The Teletype machine was not designed to communicate with computers, it was designed to communicate with other Teletype machines. Basically, it was a wired-up typewriter. Type a letter on a California Teletype and it prints out on a New York Teletype. Like the fax machines that eventually replaced it, the Teletype was invaluable to banks, businesses, law enforcement, and the press. Heavy-duty Model 15 Teletypes chugging away day and night in wire service offices across the country created the background music of the breaking story.
So where do computers come in? As late as 1970 a Teletype Corporation brochure barely mentioned computers. But for computer users in the 1960s, particularly those setting up timesharing systems, the Teletype was a natural input and output device. By then Teletypes generally transmitted serial streams of ASCII-encoded binary data, which was also used by the best timesharing computers of the day.

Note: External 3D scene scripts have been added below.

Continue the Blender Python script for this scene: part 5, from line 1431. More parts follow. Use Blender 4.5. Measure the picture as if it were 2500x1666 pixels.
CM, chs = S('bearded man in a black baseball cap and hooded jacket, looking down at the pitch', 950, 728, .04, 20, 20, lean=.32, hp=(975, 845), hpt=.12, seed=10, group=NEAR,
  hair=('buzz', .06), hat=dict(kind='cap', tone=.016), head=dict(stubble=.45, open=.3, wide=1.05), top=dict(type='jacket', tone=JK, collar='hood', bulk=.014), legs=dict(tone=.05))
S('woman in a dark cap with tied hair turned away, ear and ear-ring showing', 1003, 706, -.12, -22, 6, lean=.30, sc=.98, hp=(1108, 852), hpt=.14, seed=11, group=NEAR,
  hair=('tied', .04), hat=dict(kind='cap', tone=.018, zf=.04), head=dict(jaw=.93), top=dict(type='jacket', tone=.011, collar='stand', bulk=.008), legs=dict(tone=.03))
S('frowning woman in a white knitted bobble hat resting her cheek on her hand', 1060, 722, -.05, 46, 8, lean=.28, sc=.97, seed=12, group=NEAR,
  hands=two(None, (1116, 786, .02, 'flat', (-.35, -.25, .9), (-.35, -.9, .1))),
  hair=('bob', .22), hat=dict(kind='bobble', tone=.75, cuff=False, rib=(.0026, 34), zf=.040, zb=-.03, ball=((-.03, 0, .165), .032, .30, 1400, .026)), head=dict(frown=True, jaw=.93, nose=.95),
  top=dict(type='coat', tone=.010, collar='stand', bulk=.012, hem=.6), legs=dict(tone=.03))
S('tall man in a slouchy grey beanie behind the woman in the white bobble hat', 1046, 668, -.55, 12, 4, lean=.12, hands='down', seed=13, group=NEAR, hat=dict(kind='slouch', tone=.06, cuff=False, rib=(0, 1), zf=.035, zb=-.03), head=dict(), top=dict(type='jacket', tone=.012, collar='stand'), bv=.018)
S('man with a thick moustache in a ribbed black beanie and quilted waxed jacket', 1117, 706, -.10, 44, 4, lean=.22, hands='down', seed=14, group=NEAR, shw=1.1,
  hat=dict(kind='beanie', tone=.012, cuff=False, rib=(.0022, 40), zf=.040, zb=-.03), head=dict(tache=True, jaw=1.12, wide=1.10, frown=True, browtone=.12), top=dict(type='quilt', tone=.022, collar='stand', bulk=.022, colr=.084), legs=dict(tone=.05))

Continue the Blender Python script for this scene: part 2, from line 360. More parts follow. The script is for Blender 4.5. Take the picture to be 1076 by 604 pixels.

And the punched paper tape that Teletype machines produced for retransmission of messages provided a convenient means of storing and inputting computer programs.
The high-end Model 35 Teletype was ideal if you could afford it, but the model that became the ubiquitous symbol of timesharing was the the Model ASR-33. This was an inexpensive machine for light duty work, two or three hours a day. Under the heavy fingers of relentless computer students, parts bent and broke with frustrating regularity.
The Teletype machine defined the computer interface for nearly two decades. It was replaced in the late ’70s by inexpensive keyboards and monitors, but until the Apple Macintosh came along in 1984 those monitors were generally used as “glass teletypes,” presenting the user with an electronic version of the Teletype’s command-line interface.